Nazanin Zaghari-Ratcliffe: British mother's court case postponed after Boris Johnson visit to Iran

Tom Peck
The Foreign Secretary met Iranian President Hassan Rouhani in Tehran on Sunday: AFP/Getty

A court case in which British mother Nazanin Zaghari-Ratcliffe was expected to have her jail sentence in Iran extended has been postponed, campaigners said, following a visit to the country by Foreign Secretary Boris Johnson.

Mr Johnson spent the weekend in Tehran meeting the Iranian Prime Minister, Foreign Secretary and other officials, with whom he raised the case of Ms Zaghari-Ratcliffe, but no agreement for her release was reached.

Ms Zaghari-Ratcliffe has been detained in Iran since April of last year, when she was arrested during a family holiday. She was expected to appear in court today over charges of espionage, which could lengthen her jail sentence from five years to ten.

Her husband Richard Ratcliffe said: “Our family has no doubt that [the Foreign Secretary’s] presence and efforts to discuss Nazanin’s case with the Iranian authorities yesterday made a difference to what happened to Nazanin’s court case today. And we hope for what might happen in a near tomorrow.

“Nazanin’s court case was not held today in the wake of the Foreign Secretary’s visit. This is undoubtedly a good sign.

“The Foreign Secretary also met with Nazanin’s family last night to reassure them that Nazanin was a close concern, and that her case had been discussed in every meeting he held.

“I am expecting a fuller debrief from the Foreign Office on the Foreign Secretary’s efforts on Nazanin’s case once he returns from the region, either Monday or Tuesday.”

Mr Johnson said he had held “frank” discussions in Tehran on Saturday with his Iranian counterpart, Mohammad Javad Zarif, which was described as a “constructive” meeting.

Ms Zaghhari-Ratcliffe has been charged with seeking to undermine the Iranian state. Tehran does not recognise Zaghari-Ratcliffe’s dual UK-Iranian nationality, and refuses her access to representatives of the British authorities.

Ms Zaghari-Ratcliffe was in Iran last April to show her 22-month-old daughter to her parents. She works for the charitable foundation connected to the news company Thomson Reuters, but is not a journalist.

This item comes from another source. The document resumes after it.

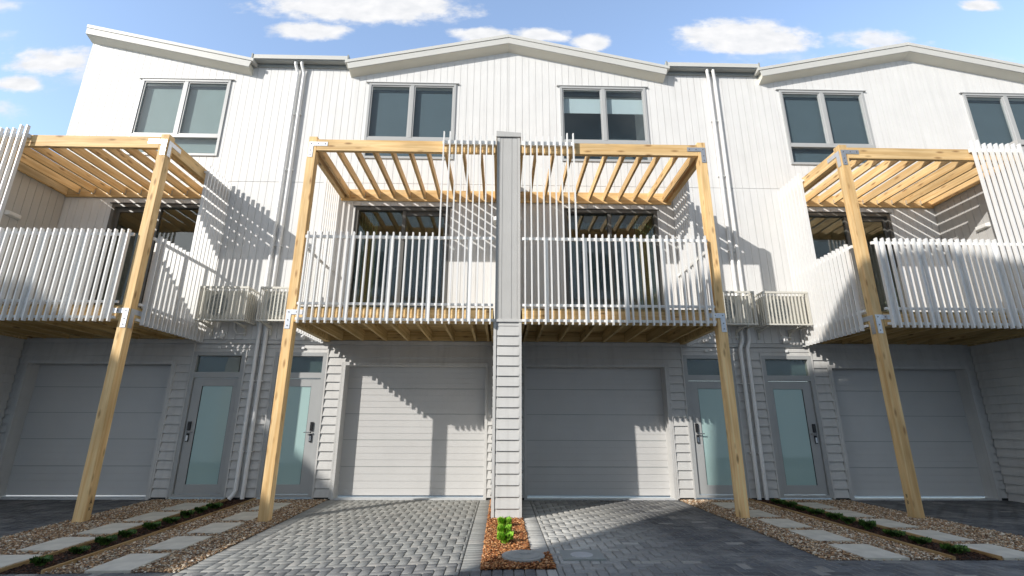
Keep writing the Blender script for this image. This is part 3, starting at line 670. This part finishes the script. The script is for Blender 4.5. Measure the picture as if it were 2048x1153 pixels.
# ------------------------------------------------------------------ party walls with cladding
def party(X, label, lights):
    T = thing('party_wall', label, 'wall', (X, -.96, 0), 'grey clad dividing walls between balconies')
    F = -1.92
    mp = lambda x, y, z: (X+x, y, z)
    B = lambda: MB(mp)
    w = .2026-.012; m = B()
    m.box(-w, w, F+.012, -.015, 2.9, 6.24); m.build('core', 'fin', T)
    m = B()
    for a, b_ in ((-w+.04, -.105), (-.099, .057), (.063, w-.04)): m.box(a, b_, F, F+.012, 2.93, 6.25)
    for sx_ in (-1, 1):
        m.box(*sorted((sx_*w, sx_*(w-.036))), F-.006, F+.012, 2.93, 6.25)
        y = F+.03
        while y < -.02: m.box(*sorted((sx_*w, sx_*(w+.012))), y, min(y+.147, -.018), 2.93, 6.25); y += .155
        m.box(*sorted((sx_*w, sx_*(w+.014))), F-.006, F+.028, 2.93, 6.25)
    m.build('upper_cladding', 'fin', T)
    m = B(); m.box(-.222, .222, F-.03, -.015, 6.262, 0, zt=(6.375, 6.345)); m.build('cap', 'fin', T, bevel=.003)
    m = B(); m.box(-.236, .236, F-.02, -.02, 2.885, 2.93); m.build('belt_trim', 'grey', T, bevel=.003)
    # lower part
    m = B(); v = .2
    m.box(-v, v, F+.02, -.04, -.03, 2.885)
    fr = MB(lambda a, y, z: (X+a, F+.02+y, z)); claps(fr, -v+.035, v-.02, -.02, 2.885, [])
    for sx_ in (-1, 1):
        sd_ = MB(lambda a, y, z, k=sx_: (X+k*(v-y), a, z)); claps(sd_, F+.04, -.04, -.02, 2.885, [])
        fr.v += sd_.v; fr.f += [tuple(i+len(fr.v)-len(sd_.v) for i in f) for f in sd_.f]
        m.box(*sorted((sx_*(v-.01), sx_*(v+.022))), F-.006, F+.045, -.03, 2.885)
        m.box(*sorted((sx_*(v+.022), sx_*(v-.022))), F-.008, F+.03, -.03, 2.885)
    m.build('lower_core', 'grey', T); fr.build('lower_weatherboards', 'grey', T)
    for sx_ in lights:
        m = B(); x0 = sx_*(w+.012); m.add([(x0, -1.09, 5.02), (x0, -.79, 5.02), (x0, -.79, 5.12), (x0, -1.09, 5.12), (x0+sx_*.07, -1.05, 5.035), (x0+sx_*.07, -.83, 5.035), (x0+sx_*.07, -.83, 5.105), (x0+sx_*.07, -1.05, 5.105)],
              [(0, 1, 2, 3), (4, 5, 6, 7), (0, 1, 5, 4), (1, 2, 6, 5), (2, 3, 7, 6), (3, 0, 4, 7)])
        m.build('wall_light', 'lens', T, bevel=.012)
party(-2*LL, 'grey dividing wall at the left edge with a white light over the balcony', (1,))
party(0, 'tall grey pillar-like dividing wall end standing in the middle of the picture', (-1, 1))
party(2*LL, 'grey dividing wall at the right edge, half lit, beside the right balcony', (-1, 1))

# ------------------------------------------------------------------ air conditioners
def aircon(xa, xb, label, panel):
    T = thing('air_conditioner', label, 'air conditioner', ((xa+xb)/2, -.3, 3.17), 'caged air conditioners on the wall')
    c = ((xa+xb)/2, -.3, 3.17)
    m = MB(); m.box(xa+.05, xb-.05, -.44, -.12, 3.22, 3.77); Bd = m.build('body', 'cream', T, bevel=.015, origin=c)
    m = MB(); cx, cz = (xa+xb)/2-.12, 3.495
    for r_ in (.06, .11, .16, .21):
        m.tube([(cx+r_*math.cos(a), -.445, cz+r_*math.sin(a)) for a in np.linspace(0, 2*math.pi, 33)], .004, 5)
    m.build('fan_grille', 'cream', Bd, origin=c)
    m = MB(); m.tube([(cx, -.4405, cz), (cx, -.4425, cz)], .22, 32); m.build('fan_opening', 'gutter', Bd, origin=c)
    m = MB()
    m.box(xa, xb, -.52, -.49, 3.80, 3.84); m.box(xa, xb, -.52, -.49, 3.17, 3.20)
    for x in np.arange(xa+.012, xb, .071): m.box(x-.009, x+.009, -.514, -.496, 3.20, 3.80)
    for x in (xa, xb-.02): m.box(x, x+.02, -.516, -.494, 3.19, 3.81)
    for x in (xa, xb-.025):
        m.box(x, x+.025, -.49, -.03, 3.80, 3.835); m.box(x, x+.025, -.49, -.03, 3.17, 3.20)
        for y in np.arange(-.44, -.04, .075): m.box(x+.004, x+.02, y, y+.018, 3.20, 3.80)
    m.build('guard', 'cream', T, origin=c)
    if panel: MB().box(*panel, -.52, -.505, 3.2, 3.8).build('guard_panel', 'frame', T, origin=c)
    for x in (xa+.06, xb-.22):
        m = MB(); m.prismx([(-.50, 3.165), (-.02, 3.165), (-.02, 2.98), (-.05, 2.96), (-.07, 3.10)], x, x+.035); m.build('bracket', 'cream', T, origin=c)
    m = MB(); m.tube([((xa+xb)/2+.05, -.10, 3.25), ((xa+xb)/2+.05, -.06, 3.1), ((xa+xb)/2+.12, -.06, 3.0), ((xa+xb)/2+.3, -.05, 3.02)], .012, 8); m.build('drain_pipe', 'pvc', T, smooth=True, origin=c)
aircon(-5.85, -4.93, 'cream caged air conditioner left of the left pair of downpipes, wholly in view', None)
aircon(-4.71, -3.80, 'caged air conditioner between the left downpipes and the second timber post', None)
aircon(3.92, 4.82, 'caged air conditioner behind the third timber post and the right downpipes', None)
aircon(4.98, 5.88, 'cream caged air conditioner right of the right downpipes, its bars brightly sunlit', None)

# ------------------------------------------------------------------ houses across the lane (behind the camera): they shade the ground and show in the glass
def opposite(name, poly, wins, label, skew=0):
    T = thing(name, label, 'house', (poly[0][0], -18, 0), None)
    n = len(poly); m = MB().add([(x, -14, z) for x, z in poly]+[(x-skew, -22, z) for x, z in poly], [tuple(range(n)), tuple(range(2*n-1, n-1, -1))]+[(i, i+n, (i+1) % n+n, (i+1) % n) for i in range(n)])
    m.build('walls', 'opp', T, origin=(poly[0][0], -18, 0))
    for (x0, x1, z0, z1) in wins:
        m = MB(); f = .06
        m.box(x0, x1, -14.0, -13.95, z0, z0+f); m.box(x0, x1, -14.0, -13.95, z1-f, z1); m.box(x0, x0+f, -14, -13.95, z0, z1); m.box(x1-f, x1, -14, -13.95, z0, z1); m.box((x0+x1)/2-.03, (x0+x1)/2+.03, -14, -13.95, z0, z1)
        Wd = m.build('window', 'wframe', T, origin=(poly[0][0], -18, 0)); MB().box(x0+f, x1-f, -14.0, -13.97, z0+f, z1-f).build('pane', 'glassd', Wd, origin=(poly[0][0], -18, 0))
opposite('opposite_house', [(-38, -.3), (-13.2, -.3), (-13.2, 6.6), (-20.4, 12.25), (-30, 12.1), (-38, 9)], [(-19, -17, 4.5, 6.5), (-25, -23, 4.5, 6.5), (-31, -29, 4.5, 6.5)], 'pale house behind the camera with a long roof slope falling to the right', 2.6)
opposite('opposite_house', [(-10.3, -.3), (20, -.3), (20, 10.5), (-2, 12.3), (-5.6, 13.0), (-9.4, 12.55), (-11.05, 11.9), (-11.2, 10.4), (-10.65, 6.9)], [(-8, -6, 4, 6), (-2, 0, 4, 6), (4, 6, 4, 6), (-8, -6, 8, 10), (-2, 0, 8, 10), (4, 6, 8, 10)], 'pale three storey house behind the camera to the right')
for o in bpy.data.objects:
    if '_w' in o.keys(): del o['_w']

Last month, Boris Johnson erroneously told a parliamentary committee Ms Zaghari-Ratcliffe had been in Iran “training journalists”. Since then she has seen the possibility of a charge of espionage be added to her sentence, which could extend it by five years.

The couple’s daughter Gabriella is now living in Iran with her grandparents. In an interview with The Independent Mr Ratcliffe said she had lost what little amount of English she had spoken before her her mother was detained, and that he now communicates with her via an interpreter.

He said: “Gabriella is three, three and a half now. And at three and a half she still doesn’t understand what’s going on. And obviously she’s lost her English so my communication is through translation. So she’s happy to show me a drawing she’s done or show me her dollies.

“Her wider understanding: she understands that Nazanin is in prison. She thinks that daddy is in prison as well. She understands that other children have their mummies and daddies come to pick them up and she lives with her granny instead.

“So she knows that this is temporary, and that soon it’ll be over. But her sense of time as to when this will end, and her sense of time of going back to London, what that means – even what prison is; prison is just where she visits mummy – luckily she’s too young to understand lots of it.”